Exercise # 6: “Reverse Arrow”

Explanation: Cross your hands, lacing the fingers together, turn the palms so that they are outward and stretch the hands slowly and cautiously upwards as much as possible. In this way, we will release and reduce the tension and stress we have in the shoulders and neck, which are the center of mind and emotion, and also maintain the lower back.

It is important to remember that the stretch should be performed in a controlled and slow manner while listening to and our body. During the stretch we inhale, hold the air in for a few seconds, according to the time of the stretch, and exhale when releasing the hands.

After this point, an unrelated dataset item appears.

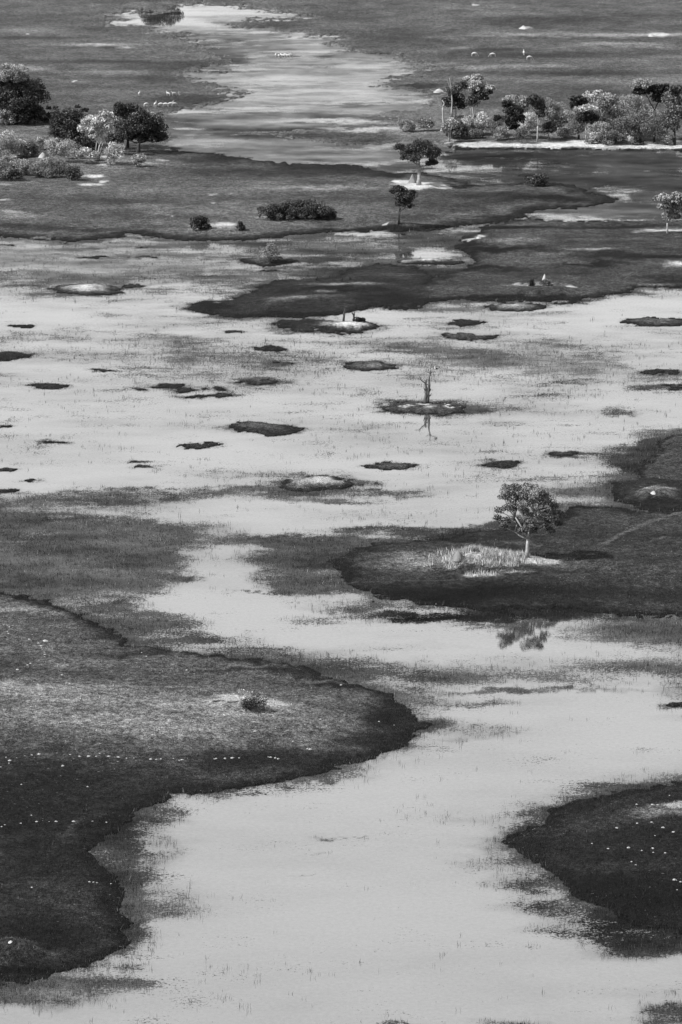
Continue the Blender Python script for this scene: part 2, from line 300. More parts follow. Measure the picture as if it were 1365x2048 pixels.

Exercise # 7: Transitioning from floating to standing

Explanation: This is one of the most important exercises for practicing the WEST Swimming method of dealing with hydrophobia, fear of the water. Hold the wall with two straight hands, inhale through the mouth and slowly and carefully lower the head into the water, with your gaze turned down, to the bottom of the pool. Only after your head is in the water, while keeping the air in, ease your feet off the floor and let them float. After about 2-3 seconds with your feet floating, begin to release air through the nose and slowly bend the knees towards the abdomen until they are at 90 degrees with the bottom of the pool. Put both feet on the bottom of the pool and only then, safely, raise your head and inhale. If after a few exercises you feel safe and relaxed, you can practice with a lighter grasp of the wall and release of the shoulders.

It is important to remember that the exercise must be performed in a safe haven. That is, at a depth where you stand in a safe and stable way, while holding the wall. Thus, the level of pressure and stress will decrease, which will allow you to practice in a fun, enjoyable, and empowering way, that will definitely advance you toward your next goal in the WEST swimming technique.

The order of actions must be observed; only after the head is in the water with the ears between the hands, the gaze is directed to the bottom, while keeping the air in, and then releasing the feet from the bottom. If we lift our feet from the bottom before putting our heads into the water, we might try to hold our breath while inhaling the air, which will cause stress, which of course is what we want to release in the water in particular and in our personal lives in general.

Also, for the same reasons, we must keep the order of actions in the transition back from floating to standing – only when our feet touch the bottom we raise our heads.

Exercise # 8: Lying, 3 bends of knees and standing – strengthening the core muscles

Explanation: After performing the previous exercise several times and feeling comfortable with it, it’s time to perfect it. This time, we straighten and bend the knees to 90 degrees between two and three times. Hold the wall with both hands, put your head in the water, and straighten your legs, floating them. Bend our knees to the belly, straighten back, and bend again, straighten and bend for the last time, put two feet on the bottom of the pool, lift your head with a big smile and a breath of air.

It is important to remember: It is important to perform the exercise only after we feel confident in performing the previous exercise. In addition, while folding the knees and straightening several times, we must keep the air in and only in the last fold exhale in the water and blow bubbles through the nose. Also, during the practice, keep the head position correct where the ears are between the hands and the gaze is in a straight line towards the bottom of the pool.

For how long should we do each exercise?

Each motion exercise should be done for exactly 5 minutes, each stretch for exactly a minute (10 seconds shaking shoulders and 10 seconds more).

When we are asked to practice for 40 minutes, we finish 28 minutes (5 5-minute exercises and 3 one-minute stretching exercises) and begin Exercise # 1 again.

** Dealing with water fear is definitely challenging! We at Water World believe that with will, perseverance and practice of the WEST technique to dealing with anxiety, anyone is able to overcome phobia and without realizing it, to find himself floating on the water and learning how to do the swimming movements which are right for him in order to advance efficiently, while maintaining the health of the neck and lower back as strictly as they are maintained by the WEST method.